UMBERTO BOSSI: CONDANNATO PER VILIPENDIO

di Angelo Barraco
 
Bergamo – Umberto Bossi, presidente della Lega Nord, è stato condannato ad un anno e 6 mesi di reclusione con l’accusa di Vilipendio del Presidente della Repubblica e del Presidente del Consiglio dei Ministri. La condanna è sopraggiunta dal Tribunale di Bergamo e i fatti contestati risalgono al 29 dicembre del 2011, giorno in cui il presidente della Lega si trovava ad Albino, alla festa “Bèrghem Frecc” e dal palco aveva usato espresso le sue opinioni in merito all’allora Presidente della Repubblica Napolitano e Mario Monti. Inoltre, rivolgendosi al pubblico, disse: “Mandiamo un saluto al presidente della Repubblica” e aggiunse “Napolitano, Napolitano, nomen omen, terun”, verso Mario Monti si era spinto anche oltre, in seguito a degli insulti molto coloriti che il pubblico aveva rivolto, Bossi aveva riferito “Magari gli piace anche”. Il video ha scatenato un putiferio e la condanna per vilipendio, ma cos’è il vilipendio? 

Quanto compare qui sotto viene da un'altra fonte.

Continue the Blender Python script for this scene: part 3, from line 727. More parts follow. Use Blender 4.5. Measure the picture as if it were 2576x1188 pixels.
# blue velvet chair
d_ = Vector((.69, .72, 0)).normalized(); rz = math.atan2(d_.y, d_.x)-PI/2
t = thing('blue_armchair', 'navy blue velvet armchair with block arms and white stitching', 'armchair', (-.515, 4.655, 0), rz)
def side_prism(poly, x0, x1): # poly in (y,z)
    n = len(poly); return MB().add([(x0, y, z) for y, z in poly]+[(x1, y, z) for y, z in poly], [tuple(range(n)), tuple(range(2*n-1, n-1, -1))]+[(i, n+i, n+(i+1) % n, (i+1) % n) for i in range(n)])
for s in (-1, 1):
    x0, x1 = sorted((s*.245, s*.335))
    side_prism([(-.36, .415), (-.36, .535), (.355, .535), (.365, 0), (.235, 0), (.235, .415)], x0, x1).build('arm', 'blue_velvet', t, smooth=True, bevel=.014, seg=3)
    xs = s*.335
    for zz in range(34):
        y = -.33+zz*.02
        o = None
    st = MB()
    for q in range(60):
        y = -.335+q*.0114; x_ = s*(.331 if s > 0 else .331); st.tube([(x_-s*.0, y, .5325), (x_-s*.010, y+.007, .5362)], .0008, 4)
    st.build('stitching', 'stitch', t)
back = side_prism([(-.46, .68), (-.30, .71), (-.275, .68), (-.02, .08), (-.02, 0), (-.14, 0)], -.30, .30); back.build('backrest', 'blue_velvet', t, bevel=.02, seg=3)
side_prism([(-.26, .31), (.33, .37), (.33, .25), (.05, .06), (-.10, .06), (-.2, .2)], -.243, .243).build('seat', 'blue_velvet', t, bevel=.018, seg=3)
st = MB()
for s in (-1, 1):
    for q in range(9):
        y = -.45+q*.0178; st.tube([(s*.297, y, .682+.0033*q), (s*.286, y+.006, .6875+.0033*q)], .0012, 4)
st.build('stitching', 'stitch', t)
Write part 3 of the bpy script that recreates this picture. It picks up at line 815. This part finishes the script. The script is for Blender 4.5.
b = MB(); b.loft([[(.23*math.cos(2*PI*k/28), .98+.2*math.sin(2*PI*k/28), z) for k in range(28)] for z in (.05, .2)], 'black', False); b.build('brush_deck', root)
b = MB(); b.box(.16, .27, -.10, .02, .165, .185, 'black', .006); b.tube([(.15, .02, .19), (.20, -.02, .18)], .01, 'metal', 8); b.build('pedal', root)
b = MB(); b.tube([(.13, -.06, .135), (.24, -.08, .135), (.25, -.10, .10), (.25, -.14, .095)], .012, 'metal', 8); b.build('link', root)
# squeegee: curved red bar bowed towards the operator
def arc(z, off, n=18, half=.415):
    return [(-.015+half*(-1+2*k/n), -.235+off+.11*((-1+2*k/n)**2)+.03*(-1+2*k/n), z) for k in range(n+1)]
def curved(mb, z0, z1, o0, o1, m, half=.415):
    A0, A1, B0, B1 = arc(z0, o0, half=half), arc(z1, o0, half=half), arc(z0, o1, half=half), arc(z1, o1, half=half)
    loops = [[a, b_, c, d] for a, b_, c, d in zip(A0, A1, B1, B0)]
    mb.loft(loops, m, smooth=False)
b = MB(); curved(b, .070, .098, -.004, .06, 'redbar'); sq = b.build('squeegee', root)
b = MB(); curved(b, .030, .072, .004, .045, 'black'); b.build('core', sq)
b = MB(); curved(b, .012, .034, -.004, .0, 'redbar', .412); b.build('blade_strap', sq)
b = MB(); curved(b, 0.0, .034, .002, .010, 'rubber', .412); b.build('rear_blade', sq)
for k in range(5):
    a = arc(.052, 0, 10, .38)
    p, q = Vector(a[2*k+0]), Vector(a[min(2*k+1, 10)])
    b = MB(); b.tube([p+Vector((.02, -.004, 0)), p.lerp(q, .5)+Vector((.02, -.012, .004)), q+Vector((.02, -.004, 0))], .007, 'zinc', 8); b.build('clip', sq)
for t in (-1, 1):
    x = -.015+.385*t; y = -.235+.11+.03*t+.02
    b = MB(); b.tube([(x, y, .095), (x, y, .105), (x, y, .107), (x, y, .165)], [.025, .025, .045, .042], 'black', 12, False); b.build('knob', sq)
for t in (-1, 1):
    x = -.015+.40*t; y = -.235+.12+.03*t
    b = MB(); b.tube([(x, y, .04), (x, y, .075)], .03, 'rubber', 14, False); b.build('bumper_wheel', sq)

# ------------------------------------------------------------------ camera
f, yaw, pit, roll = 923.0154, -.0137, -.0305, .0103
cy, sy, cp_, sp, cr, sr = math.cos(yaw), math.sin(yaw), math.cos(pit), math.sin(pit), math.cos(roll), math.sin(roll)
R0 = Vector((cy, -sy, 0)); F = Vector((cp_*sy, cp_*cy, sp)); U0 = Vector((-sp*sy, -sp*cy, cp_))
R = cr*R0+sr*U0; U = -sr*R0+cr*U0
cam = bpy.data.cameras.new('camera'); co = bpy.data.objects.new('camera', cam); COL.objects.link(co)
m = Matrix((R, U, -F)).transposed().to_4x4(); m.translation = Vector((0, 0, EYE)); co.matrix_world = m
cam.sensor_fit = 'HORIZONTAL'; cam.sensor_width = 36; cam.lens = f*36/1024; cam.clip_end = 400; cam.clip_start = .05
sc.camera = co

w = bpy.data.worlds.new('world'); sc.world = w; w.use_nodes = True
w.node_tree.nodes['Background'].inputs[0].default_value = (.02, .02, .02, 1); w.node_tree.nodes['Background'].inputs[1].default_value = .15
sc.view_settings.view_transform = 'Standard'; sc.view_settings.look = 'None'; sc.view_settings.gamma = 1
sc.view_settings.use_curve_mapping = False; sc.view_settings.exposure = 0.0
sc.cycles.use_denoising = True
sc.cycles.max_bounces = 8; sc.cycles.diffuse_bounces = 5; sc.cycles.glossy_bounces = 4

Art.290 Codice Penale: Chiunque pubblicamente vilipende la Repubblica, le assemblee legislative o una di queste, ovvero il Governo, o la Corte costituzionale, o l’ordine giudiziario  è punito con la multa da euro 1.000 a euro 5.000. La stessa pena si applica a chi pubblicamente vilipende le Forze armate dello Stato  o quelle della liberazione ovvero significa manifestare disprezzo o dileggio. Si tratta di un concetto di per sè indeterminato e questo ha attirato forti critiche da parte della dottrina, che ha qui ravvisato un conflitto con il principio di libera manifestazione del pensiero. La condotta in esame deve poi esplicarsi pubblicamente e tale pubblicità del fatto costituisce per alcuni autori una condizione obiettiva di punibilità. 
 
L’articolo 291 invece riguarda il Vilipendio alla nazione italiana: Chiunque pubblicamente vilipende la nazione italiana è punito con la reclusione da uno a tre anni. 
 
Ma con la condanna di Bossi si è scatenato anche il putiferio in merito alla libertà di espressione in una Repubblica democratica. Quanto vige la libertà d’espressione nel nostro paese? Il primo comma dell’articolo 21 della Costituzione Italiana dice chiaramente “Tutti hanno diritto di manifestare liberamente il proprio pensiero con la parola, lo scritto e ogni altro mezzo di diffusione”. Ciò va in contrasto con quanto accaduto a Bossi. C’è però una sentenza della Cassazione n.5864/1978 relativa all’articolo 290 del codice penale dove si dice chiaramente che: “Il diritto di critica e di libera manifestazione del pensiero supera il suo limite giuridico costituito dal rispetto del prestigio delle istituzioni repubblicane e decanta, quindi, nell'abuso del diritto e cioè nel fatto-reato costituente il delitto di vilipendio, allorché la critica trascenda nel gratuito oltraggio, fine a sé stesso. L'elemento soggettivo del reato di vilipendio della Repubblica, delle istituzioni costituzionali e delle forze armate, consiste nella coscienza e volontà di esprimere offensivi ed aggressivi giudizi nei confronti delle istituzioni tutelate con l'intenzione di produrre l'evento costituito dalla pubblica manifestazione di disprezzo delle stesse. (Fattispecie in cui la Cassazione ha ritenuto che l'agente non poteva non rendersi conto del carattere grossolano dell'offesa — pronunciata senza alcuna necessità e senza alcuna relazione con una obiettiva critica — e del significato vilipendioso della stessa). Integra l'elemento materiale del reato di vilipendio ogni espressione dal significato offensivo univoco esprimente disprezzo verso l'istituzione tutelata. Il corpo delle guardie di pubblica sicurezza fa parte delle Forze armate dello Stato e rientra, quindi, nel novero delle istituzioni il cui prestigio è tutelato dall'art. 290 del c.p.”